Jika dijalankan secara konsisten, koperasi dengan landasan Islamic Moral Economy akan membentuk modal sosial dan spiritual yang menjadi basis bagi perubahan struktural ekonomi dan bukan sekedar perbaikan permukaan yang bersifat kosmetik.
Dari akar ke struktur – Meski bergerak di level mikro, koperasi seperti Koperasi Merah Putih berpeluang besar menyumbang dampak signifikan terhadap ekonomi nasional. Pertama, ekosistem yang diciptakan koperasi mampu menjadi penyerap tenaga kerja, khususnya di sektor informal dan pedesaan yang kerap diabaikan sektor industri besar. Kedua, koperasi mampu mendorong pertumbuhan UMKM, yang menurut data dari Kemenkop UKM sudah berkontribusi lebih dari 60% terhadap Produk Domestik Bruto (PDB) nasional. Ketiga, koperasi berpeluang mampu mendorong daya beli kelompok bawah melalui akses pembiayaan yang adil dan berbasis nilai, yang pada gilirannya akan menjaga stabilitas permintaan dalam negeri.
Efek jangka panjang yang dirasakan dengan hadirnya koperasi, diharapkan mampu berperan menekan ketimpangan ekonomi dengan mekanisme redistribusi surplus yang adil dan partisipatif.
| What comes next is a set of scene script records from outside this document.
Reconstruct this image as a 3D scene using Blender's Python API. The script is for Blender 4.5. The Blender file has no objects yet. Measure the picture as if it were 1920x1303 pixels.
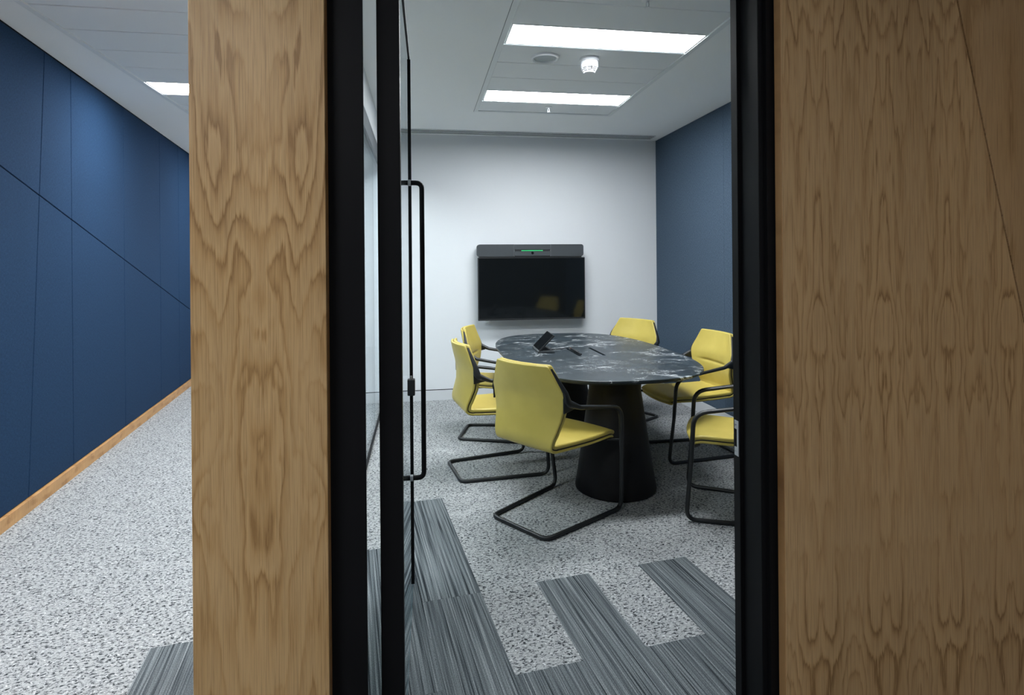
import bpy, bmesh, math, random
from mathutils import Vector, Matrix
random.seed(7)
S = bpy.context.scene
COL = S.collection

# ------------------------------------------------------------------ camera, world, exposure
CAM_H = 1.4
F_PX, PP_Y, ROLL, YAW = 1076.84, 494.53, -0.0082246, 0.159426
cam_d = bpy.data.cameras.new('camera'); cam = bpy.data.objects.new('camera', cam_d); COL.objects.link(cam)
cam_d.sensor_width = 36.0; cam_d.sensor_fit = 'HORIZONTAL'
cam_d.lens = F_PX / 1920 * 36.0
cam_d.shift_y = -(1303 / 2 - PP_Y) / 1920
cam_d.clip_start = 0.02
cam.matrix_world = (Matrix.Translation((0, 0, CAM_H)) @ Matrix.Rotation(-YAW, 4, 'Z') @ Matrix.Rotation(math.pi / 2, 4, 'X')
                    @ Matrix.Rotation(ROLL, 4, 'Z'))
S.camera = cam
w = bpy.data.worlds.new('world'); S.world = w; w.use_nodes = True
w.node_tree.nodes['Background'].inputs[0].default_value = (0.75, 0.85, 1, 1)
w.node_tree.nodes['Background'].inputs[1].default_value = 0.02
S.view_settings.view_transform = 'Standard'; S.view_settings.look = 'None'
S.view_settings.gamma = 1.0; S.view_settings.use_curve_mapping = False
S.view_settings.exposure = 0.0
ROOM_LIGHT = 45.0          # radiance of the meeting-room light panels
CORRIDOR_LIGHT = 58.0      # radiance of the corridor light panels

# ------------------------------------------------------------------ key dimensions (metres)
CZ = 2.737                 # ceiling
YB = 5.976                 # back wall
XL, XR = -0.375, 2.565     # room left glazing, right wall
YF0, YF1 = 1.55, 1.68      # door frame front / back
YW = 1.5                   # face of the veneered walls
CV = (-0.1229, 0.9924)     # carpet / corridor long axis
CU = (0.9924, 0.1229)

# ------------------------------------------------------------------ materials
def lin(r, g, b):
    f = lambda c: (c / 255 / 12.92) if c / 255 <= 0.04045 else ((c / 255 + 0.055) / 1.055) ** 2.4
    return (f(r), f(g), f(b), 1.0)

class NT:
    def __init__(s, name):
        s.m = bpy.data.materials.new(name); s.m.use_nodes = True
        s.t = s.m.node_tree; s.n = s.t.nodes; s.l = s.t.links
        s.b = s.n['Principled BSDF']
    def new(s, typ, **kw):
        n = s.n.new(typ)
        for k, v in kw.items(): setattr(n, k, v)
        return n
    def link(s, a, b): s.l.new(a, b)
    def val(s, sock, v):
        if hasattr(v, 'is_output') or isinstance(v, bpy.types.NodeSocket): s.l.new(v, sock)
        else: sock.default_value = v
    def coord(s, kind='Object'):
        return s.new('ShaderNodeTexCoord').outputs[kind]
    def mapping(s, vec, scale=(1, 1, 1), rot=(0, 0, 0), loc=(0, 0, 0)):
        n = s.new('ShaderNodeMapping'); s.link(vec, n.inputs[0])
        n.inputs['Scale'].default_value = scale; n.inputs['Rotation'].default_value = rot; n.inputs['Location'].default_value = loc
        return n.outputs[0]
    def noise(s, vec, scale, detail=2, rough=0.5, dist=0.0, out='Fac'):
        n = s.new('ShaderNodeTexNoise'); s.link(vec, n.inputs['Vector'])
        n.inputs['Scale'].default_value = scale; n.inputs['Detail'].default_value = detail
        n.inputs['Roughness'].default_value = rough; n.inputs['Distortion'].default_value = dist
        return n.outputs[out]
    def math(s, op, a, b=0.0, c=None, clamp=False):
        n = s.new('ShaderNodeMath', operation=op, use_clamp=clamp)
        s.val(n.inputs[0], a); s.val(n.inputs[1], b)
        if c is not None: s.val(n.inputs[2], c)
        return n.outputs[0]
    def ramp(s, fac, stops, interp='LINEAR'):
        n = s.new('ShaderNodeValToRGB'); s.link(fac, n.inputs[0]); cr = n.color_ramp; cr.interpolation = interp
        while len(cr.elements) < len(stops): cr.elements.new(0.5)
        for e, (p, c) in zip(cr.elements, stops):
            e.position = p; e.color = c if len(c) == 4 else (*c, 1)
        return n.outputs[0]
    def mix(s, fac, a, b, blend='MIX'):
        n = s.new('ShaderNodeMix', data_type='RGBA', blend_type=blend)
        s.val(n.inputs[0], fac); s.val(n.inputs[6], a); s.val(n.inputs[7], b)
        return n.outputs[2]
    def sep(s, vec):
        n = s.new('ShaderNodeSeparateXYZ'); s.link(vec, n.inputs[0]); return n.outputs
    def comb(s, x, y, z):
        n = s.new('ShaderNodeCombineXYZ'); s.val(n.inputs[0], x); s.val(n.inputs[1], y); s.val(n.inputs[2], z); return n.outputs[0]
    def bump(s, h, strength=0.3, dist=0.002):
        n = s.new('ShaderNodeBump'); n.inputs['Strength'].default_value = strength; n.inputs['Distance'].default_value = dist
        s.link(h, n.inputs['Height']); s.link(n.outputs[0], s.b.inputs['Normal'])
    def set(s, col=None, rough=None, metal=None, spec=None):
        if col is not None: s.val(s.b.inputs['Base Color'], col)
        if rough is not None: s.val(s.b.inputs['Roughness'], rough)
        if metal is not None: s.b.inputs['Metallic'].default_value = metal
        if spec is not None: s.b.inputs['Specular IOR Level'].default_value = spec
        return s.m

def plain(name, col, rough=0.5, metal=0.0, spec=0.5, grain=0.0, gscale=300):
    t = NT(name)
    if grain:
        n = t.noise(t.coord(), gscale, 3)
        c = t.mix(n, tuple(x * (1 - grain) for x in col[:3]) + (1,), tuple(min(1, x * (1 + grain)) for x in col[:3]) + (1,))
        t.bump(n, 0.08, 0.001)
        return t.set(c, rough, metal, spec)
    return t.set(col, rough, metal, spec)

def emit(name, col, strength):
    t = NT(name); t.set((0.02, 0.1, 0.04, 1) if 'led' in name else (0.8, 0.8, 0.8, 1), 0.5)
    t.b.inputs['Emission Color'].default_value = col; t.b.inputs['Emission Strength'].default_value = strength
    return t.m

def make_glass(name, tint):
    t = NT(name); t.n.remove(t.b)
    geo = t.new('ShaderNodeNewGeometry')
    dot = t.new('ShaderNodeVectorMath', operation='DOT_PRODUCT'); t.link(geo.outputs['Normal'], dot.inputs[0]); t.link(geo.outputs['Incoming'], dot.inputs[1])
    c = t.math('ABSOLUTE', dot.outputs['Value']); k = t.math('SUBTRACT', 1.0, c, clamp=True)
    fr = t.math('MULTIPLY_ADD', t.math('POWER', k, 5.0), 0.96, 0.04)
    tr = t.new('ShaderNodeBsdfTransparent'); tr.inputs[0].default_value = tint
    gl = t.new('ShaderNodeBsdfGlossy'); gl.inputs['Roughness'].default_value = 0.0; gl.inputs[0].default_value = (0.95, 0.98, 1, 1)
    mx = t.new('ShaderNodeMixShader'); t.link(fr, mx.inputs[0]); t.link(tr.outputs[0], mx.inputs[1]); t.link(gl.outputs[0], mx.inputs[2])
    t.link(mx.outputs[0], t.n['Material Output'].inputs['Surface'])
    return t.m

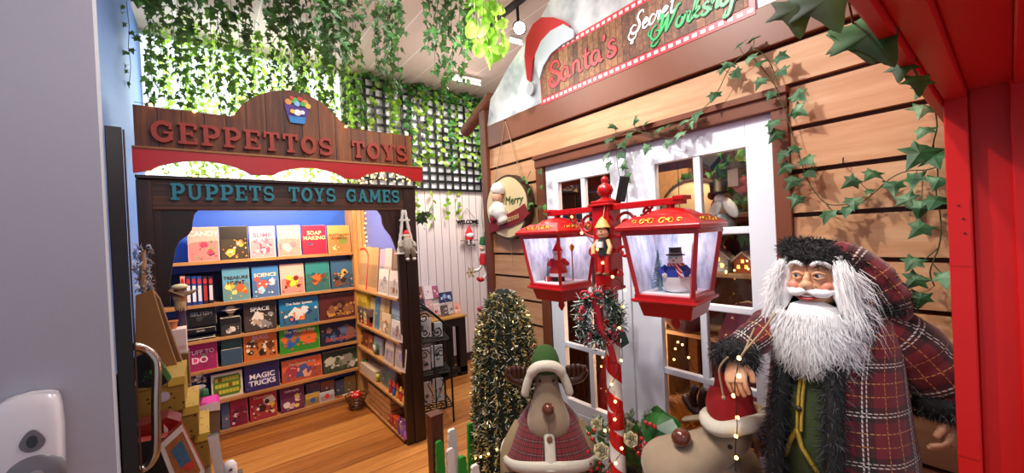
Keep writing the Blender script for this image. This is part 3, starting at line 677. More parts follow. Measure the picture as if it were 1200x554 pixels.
side('book','grey blue book with a green plant picture','book',451,459,430,Z3,'7f8c90',1.2,.02,.08,['5a9a3a','a8c070'],5)
pl = thing('caterpillar_toy','yellow green striped soft caterpillar toy on the fourth side shelf','soft toy',(1.19,at(441,440,'x',1.19).y,Z3+.001))
for k in range(5): MB().ball((0,.03-.016*k,.03+.012*(k % 2)),(.018,.014,.024),10).build('body_ring', flat(['b8c03c','7a9a2c','d8d060','6f9a3a','b0c050'][k],.8), pl, world=False)
MB().ball((0,-.045,.055),.02,10).build('head', flat('c8d060',.8), pl, world=False)
def peg_doll(label, px, z, x, body, hat, s=1.):
    p = at(px, 450, 'x', x); o = thing('toy_figure', label, 'toy', (x, p.y, z+.001), group='little figures on the side bookcase')
    MB().lathe([(.017*s,0),(.019*s,.02*s),(.011*s,.05*s),(.008*s,.055*s)],10).build('body', flat(body,.5), o, world=False)
    MB().ball((0,0,.066*s),.013*s,10).build('head', flat('e0b08a',.5), o, world=False)
    MB().lathe([(.016*s,.07*s),(.012*s,.08*s),(.001,.105*s)],10).build('hat', flat(hat,.5), o, world=False)
for k, (px_, b, h) in enumerate(((458,'c03028','c03028'),(462,'3a5aa8','d8402c'),(466,'d88a2c','c03028'),(470,'c8302c','e0b03c'),(473.5,'d8a83c','d86a2c'))):
    peg_doll(['all red little figure farthest from the shop post','blue figure with a red hat','orange figure with a red hat','red figure with a yellow hat','amber figure nearest the shop post'][k]+' on the fourth side shelf', px_, Z3, 1.19, b, h, 1.15)
for k in range(3): peg_doll(['violet figure farthest from the post','violet figure in the middle','pink violet figure nearest the post'][k]+' on the bottom side shelf', 467+3.2*k, Z4, 1.18, ['7a4a98','8a5aa8','b06aa8'][k], ['5a2a78','6a3a90','904a90'][k], 1.3)
# slatted crate on the bottom shelf with toys
cy0, cy1 = at(431,470,'x',1.165).y, at(456,470,'x',1.165).y
cr = thing('slatted_crate','pale slatted wooden crate on the bottom side shelf','crate',(1.228,(cy0+cy1)/2,Z4+.001))
hw = abs(cy0-cy1)/2
for k in range(4):
    z = .012+.052*k
    for sgn in (-1, 1):
        MB().box((-.052,sgn*hw-.006,z),(.052,sgn*hw+.006,z+.04)).build('slat', SHW, cr, world=False)
    MB().box((-.056,-hw+.006,z),(-.046,hw-.006,z+.04)).build('slat', SHW, cr, world=False); MB().box((.046,-hw+.006,z),(.056,hw-.006,z+.04)).build('slat', SHW, cr, world=False)
MB().box((-.05,-hw,0),(.05,hw,.01)).build('base', SHW, cr, world=False)
for k in range(4):
    o = thing('wooden_ball',['ochre ball in the crate, farthest back','olive ball in the crate','tan ball in the crate','mustard ball in the crate nearest the post'][k],'ball',(1.228,cy0+(cy1-cy0)*(.2+.2*k),Z4+.15),0,'balls in the slatted crate')
    MB().ball((0,0,.035),.036,12).build('shell', flat(['a8803a','7a8038','b8945a','c09a3c'][k],.5), o, world=False); MB().box((-.005,-.005,.069),(.005,.005,.074)).build('stub', BLACK, o, world=False)
p = at(457,476,'x',1.2)
o = thing('oval_dish','navy oval dish standing behind the red toy blocks','dish',(1.232,p.y,Z4+.001)); MB().lathe([(.036,0),(.044,.035),(.048,.05),(.043,.05),(.036,.008)],20,sy=1.7).build('bowl', flat('1c2c50',.3), o, world=False); MB().lathe([(.048,.05),(.046,.056),(.043,.05)],20,sy=1.7,cap=False).build('rim', flat('5a78a8',.3), o, world=False)
for k in range(3): side('toy_block',['red toy block nearest the crate','red toy block with yellow print beside the dish','pale toy block on the bottom side shelf edge'][k],'toy',450+6*k,455+6*k,[482,486,490][k],Z4,['b83a24','c0442c','d8b890'][k],1.17,.05,0,['e8c060','f0d8a8'],2)
# wire basket with a red toadstool on the floor
p = at(424,478,'z',0); bk = thing('wire_basket','brown wire basket on the floor at the corner of the booth','basket',(1.08,3.93,0))
for k in range(5): MB().tube([(cos(a)*(.05+.012*k),sin(a)*(.05+.012*k),.01+.03*k) for a in [2*PI*i/20 for i in range(20)]],.004,6,closed=True).build('hoop', flat('4a2a18',.5), bk, world=False)
for k in range(12):
    a = 2*PI*k/12; MB().tube([(cos(a)*.05,sin(a)*.05,.0),(cos(a)*.1,sin(a)*.1,.135)],.003,5).build('stake', flat('4a2a18',.5), bk, world=False)
o = thing('toadstool','red toadstool with white spots standing in the wire basket','ornament',(1.08,3.93,.012))
MB().lathe([(.02,0),(.018,.08),(.022,.11)],12).build('stalk', flat('e8dcc8',.6), o, world=False)
MB().lathe([(.0,.10),(.058,.105),(.05,.13),(.03,.15),(.0,.158)],18,cap=False).build('cap', flat('c8201c',.35), o, world=False)
for a, r, z in ((0,.03,.149),(1.6,.038,.142),(2.9,.03,.149),(4.2,.04,.14),(5.2,.02,.154),(3.6,.046,.132),(4.7,.046,.132)): MB().ball((cos(a)*r,sin(a)*r,z),.007,8).build('spot', WHITE, o, world=False)

# ================================================================== COUNTER AND IRON RACK
ct = thing('display_counter','dark wooden counter with an ochre top against the pale boarded wall','counter',(2.02,4.15,0))
ctop = at(547,362,'y',3.98); tz = at(530,371,'y',3.98).z; xr = at(545.5,400,'y',3.98).x
MB().box((1.5,3.95,tz-.02),(xr+.02,4.37,tz)).build('counter_top', wood('ochre_top',['8a5a20','b8863a','d0a04c'],0), ct, bevel=.003)
BR = flat('1d110b',.5)
MB().box((1.5,3.96,tz-.11),(xr,4.36,tz-.021)).build('apron', BR, ct)
for x0, x1 in ((1.5,1.62),(2.0,2.09),(xr-.09,xr)): MB().box((x0,3.96,0),(x1,4.05,tz-.11)).build('leg', BR, ct)
for x0, x1 in ((1.5,1.62),(xr-.09,xr)): MB().box((x0,4.27,0),(x1,4.36,tz-.11)).build('leg', BR, ct)
MB().box((1.5,3.96,.04),(xr,4.05,.1)).build('bottom_rail', BR, ct)
def counter_item(label, px0, px1, yt, yb, col, cols, y, n=4, seed=0, lean=.25, name='calendar'):
    a = at(px0, yb, 'y', y); b = at(px1, yb, 'y', y); zt = at(px0, yt, 'y', y).z
    o = thing(name, label, name.replace('_', ' '), ((a.x+b.x)/2, y, max(tz+.001, a.z)), group=None); w = b.x-a.x; h = zt-o.location.z
    o.rotation_euler = (-lean, 0, 0)
    MB().box((-w/2,0,0),(w/2,.012,h)).build('cover', flat(col,.45), o, world=False)
    q = MB(); art(q, -w*.45, w*.45, h*.08, h*.95, frameA(0,-.0003,0), n, 0, random.Random(seed)); q.build('picture', [flat(c,.5) for c in cols], o, world=False)
    return o
# stepped riser behind carries the back row
rs = thing('step_riser','white stepped riser holding the back row of calendars on the counter','riser',(1.95,4.27,tz+.001)); MB().box((-.42,-.06,0),(.28,.09,.12)).build('low_step', flat('cfc4bc',.5), rs, world=False); MB().box((-.42,.02,.12),(.28,.09,.2)).build('high_step', flat('cfc4bc',.5), rs, world=False)
for k, (a, b, t, bt, c, cs, y) in enumerate((
    (488,497,336,352,'8a5a48',['d8b090','5a2a6a','e0d8d0'],4.27),(498,508,335,351,'e6d8d4',['c890a0','f0e8e8','d06a8a'],4.27),(508,515,335,349,'b05a78',['e8d0d8','7a2a4a','f0e0e0'],4.27),(516,531,343,355,'2b3358',['8aa0c8','c8d0e0','4a5a88'],4.25),
    (488,499,351,366,'3a3440',['8a8490','d0c8d0','5a5460'],4.18),(500,508,352,366,'d8a8a8',['c03a5a','f0e0d8','7ab07a'],4.18),(509,517,357,369,'e0c4b8',['c8506a','8a3a4a','f0e8e0'],4.1),(518,527,358,370,'5a4a48',['c8c0b8','8a8078','e8e0d8'],4.08),(526,532,357,368,'c8bcb4',['5a5050','8a8a90','3a3030'],4.08),(533,541,355,368,'e8a890',['f0d8c8','d06a5a','f8ece4'],4.08))):
    counter_item(['brown puppy calendar at the left of the back row','pale pink calendar in the back row','rose calendar at the end of the tallest row','navy calendar with a pale bird in the second row','charcoal calendar behind the iron rack arch','pink flowered calendar in the middle row','small pink floral calendar in the front row','dark grey calendar with kittens in the front row','pale grey cat calendar in the front row','peach calendar at the right end of the counter'][k], a, b, t, bt, c, cs, y, 5, k+60)
# iron rack
rk = thing('iron_rack','black wrought iron rack with an arched top and scrolls beside the shop post','rack',(1.5,3.2,0))
PL = at(493,503,'z',0); PR = at(532,494,'z',0)
u = (PR-PL); u.z = 0; wdt = u.length; u.normalize(); vd = Vector((-u.y, u.x, 0))
if vd.y < 0: vd = -vd
def rp(a, d, z): return PL + u*a + vd*d + Vector((0,0,z))
HT = 1.0
for d in (0, .30):
    MB().tube([rp(0,d,0), rp(0,d,HT)], .009, 8).build('upright', IRON, rk); MB().tube([rp(wdt,d,0), rp(wdt,d,HT-.18)], .009, 8).build('upright', IRON, rk)
    arc_ = [rp(0,d,HT)] + [rp(wdt*(1-cos(PI/2*k/10)), d, HT+.0-.18*(1-cos(PI/2*k/10)) + .06*sin(PI*k/10)) for k in range(1,11)]
    MB().tube(arc_, .010, 8).build('arched_top', IRON, rk)
def scroll(c, r, turns, d, flip=1, zflip=1, n=26):
    return [c + u*(flip*r*(1-.75*k/n)*cos(2*PI*turns*k/n)) + Vector((0,0,zflip*r*(1-.75*k/n)*sin(2*PI*turns*k/n))) for k in range(n+1)]
for (a, z, f, zf) in ((.07,.93,1,1),(.07,.80,1,-1),(.18,.80,-1,-1),(.06,.62,1,1),(.2,.62,-1,1),(.2,.16,-1,1),(.07,.16,1,1)):
    MB().tube(scroll(rp(a,-.004,z), .045, 1.4, 0, f, zf), .005, 6).build('scroll', IRON, rk)
dm = [rp(wdt*.5,-.002,.50), rp(wdt*.28,-.002,.36), rp(wdt*.5,-.002,.2), rp(wdt*.74,-.002,.36)]
MB().tube(dm, .005, 6, closed=True).build('diamond', IRON, rk)
MB().tube([rp(wdt*.5,-.002,.15), rp(wdt*.5,-.002,.72)], .006, 6).build('centre_bar', IRON, rk)
RZ = [.14, .44, .72]
for z in RZ:
    for k in range(7): MB().tube([rp(0,.05*k,z), rp(wdt,.05*k,z)], .005 if k else .008, 6).build('shelf_wire', IRON, rk)
    MB().tube([rp(0,0,z), rp(0,.3,z)], .007, 6).build('shelf_side', IRON, rk); MB().tube([rp(wdt,0,z), rp(wdt,.3,z)], .007, 6).build('shelf_side', IRON, rk)
for k, (a, d, z, w_, h_, c, cs) in enumerate(((.07,.1,RZ[0],.10,.2,'ddd0c4',['7a6a60','3a3030']),(.19,.14,RZ[0],.09,.2,'c8ccd0',['5a6a8a','8a4a60']),(.07,.12,RZ[1],.12,.19,'d8d0cc',['4a4040','a89890']),(.2,.16,RZ[1],.1,.19,'cfd6d4',['6a8a90','3a3a40']),(.09,.14,RZ[2],.13,.17,'d4cfc6',['8aa08a','5a5a50']),(.21,.1,RZ[2],.07,.13,'c4ccc8',['707a7a','4a5050']))):
    q = rp(a, d, z+.008)
    o = thing('gift_card', ['cream card with a dark drawing on the lowest rack shelf','pale blue card on the lowest rack shelf','white card with grey sketch on the middle rack shelf','pale green grey card on the middle rack shelf','cream tall card under the rack arch','small grey card under the rack arch'][k], 'card', q, math.atan2(u.y, u.x))
    MB().box((-w_/2,0,0),(w_/2,.015,h_)).build('card', flat(c,.6), o, world=False)
    z_ = MB(); art(z_, -w_*.4, w_*.4, .02, h_, frameA(0,-.0003,0), 4, 0, random.Random(k)); z_.build('drawing', [flat(x,.6) for x in cs], o, world=False)

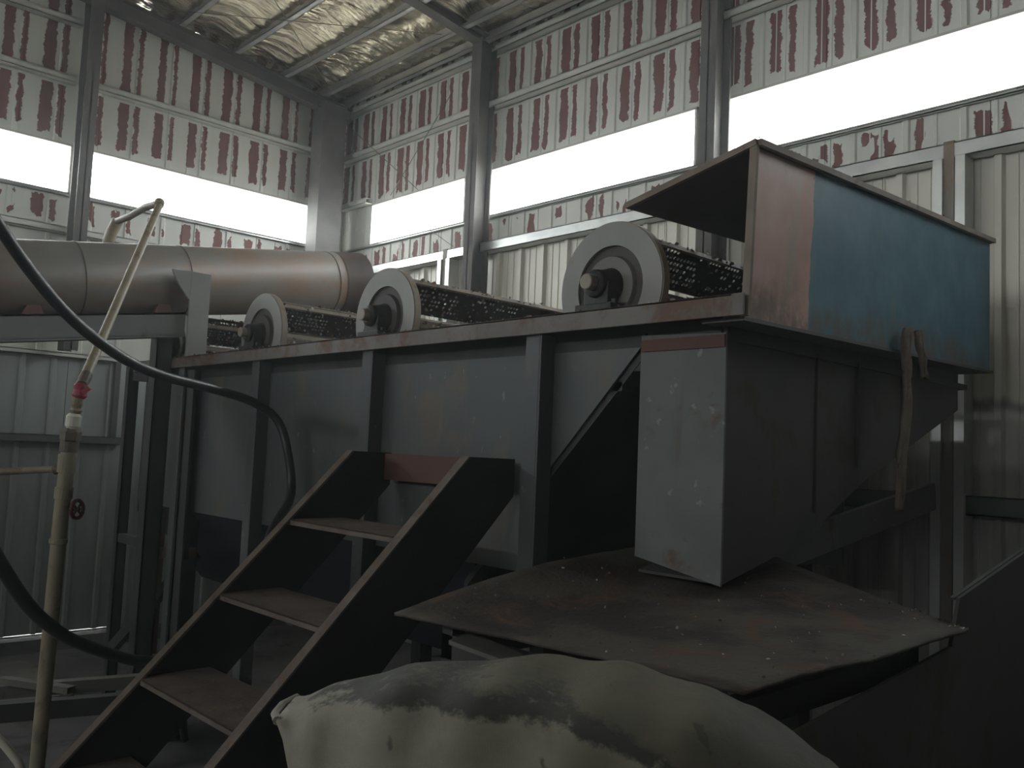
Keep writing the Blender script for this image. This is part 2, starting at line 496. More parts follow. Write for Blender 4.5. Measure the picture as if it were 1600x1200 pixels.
def sack_mat():
    """white woven polypropylene, dirty grey band along the fold and soiled upper face"""
    t = NT('woven white sack')
    ob = t.coord()
    sep = t.new('ShaderNodeSeparateXYZ'); t.link(ob, sep.inputs[0])
    x, y, z = sep.outputs
    n = t.noise(t.scaled(ob, (9, 9, 9)), 1.0, 6, 0.65)
    nf = t.noise(t.scaled(ob, (38, 30, 38)), 1.0, 5, 0.7)
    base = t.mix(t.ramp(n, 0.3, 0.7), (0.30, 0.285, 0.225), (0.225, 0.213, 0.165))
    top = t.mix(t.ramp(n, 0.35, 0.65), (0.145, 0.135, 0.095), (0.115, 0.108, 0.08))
    # height above the fold line, which runs down towards the right end
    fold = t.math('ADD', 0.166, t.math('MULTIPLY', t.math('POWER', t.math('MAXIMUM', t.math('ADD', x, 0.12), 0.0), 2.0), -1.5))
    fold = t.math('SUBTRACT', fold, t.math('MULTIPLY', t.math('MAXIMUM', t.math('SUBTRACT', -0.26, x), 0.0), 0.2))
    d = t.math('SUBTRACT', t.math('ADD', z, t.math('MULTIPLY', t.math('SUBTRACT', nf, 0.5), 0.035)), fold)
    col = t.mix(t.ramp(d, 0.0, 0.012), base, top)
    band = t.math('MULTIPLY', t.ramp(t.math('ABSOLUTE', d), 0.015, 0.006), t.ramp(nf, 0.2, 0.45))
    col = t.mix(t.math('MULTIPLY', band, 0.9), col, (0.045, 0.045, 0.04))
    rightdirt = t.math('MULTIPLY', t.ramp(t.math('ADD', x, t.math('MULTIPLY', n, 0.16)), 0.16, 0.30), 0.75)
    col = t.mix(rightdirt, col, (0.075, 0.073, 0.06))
    spots = t.ramp(t.noise(t.scaled(ob, (30, 18, 18)), 1.0, 3), 0.66, 0.72)
    col = t.mix(t.math('MULTIPLY', spots, 0.7), col, (0.06, 0.058, 0.05))
    weave = t.new('ShaderNodeTexWave'); weave.inputs['Scale'].default_value = 160; weave.inputs['Distortion'].default_value = 1.5
    t.link(ob, weave.inputs['Vector'])
    t.bump(t.math('ADD', t.math('MULTIPLY', weave.outputs['Fac'], 0.05), nf), 0.4, 0.006)
    return t.fin(col, 0.7, 0, 0.25)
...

Hal ini bukan hanya menciptakan kesejahteraan, tetapi juga memperkuat stabilitas sosial dan ekonomi nasional.
Di sinilah letak pentingnya koperasi sebagai jangkar ekonomi umat, ia akan lebih baik jika bukan hanya sekedar proyek ekonomi nasional, tetapi juga mampu menjadi ruang etika, pembelajaran, dan perjuangan. Koperasi Merah Putih lahir dari kebutuhan masyarakat untuk mandiri secara ekonomi dan akan lebih baik jika berpijak pada prinsip-prinsip tauhid, keadilan, dan ukhuwah iqtishadiyah.
Di tengah kondisi global yang semakin tidak menentu, koperasi seperti inilah yang mampu menjadi alternatif nyata, yang mampu menstabilkan, memberdayakan, dan memberi harapan. Sebagaimana dalam ajaran Islam, penting kiranya agar harta dan kekayaan tidak terus-menerus berputar di lingkaran kelompok tertentu semata, tetapi turut memberi manfaat lebih luas bagi seluruh lapisan masyarakat.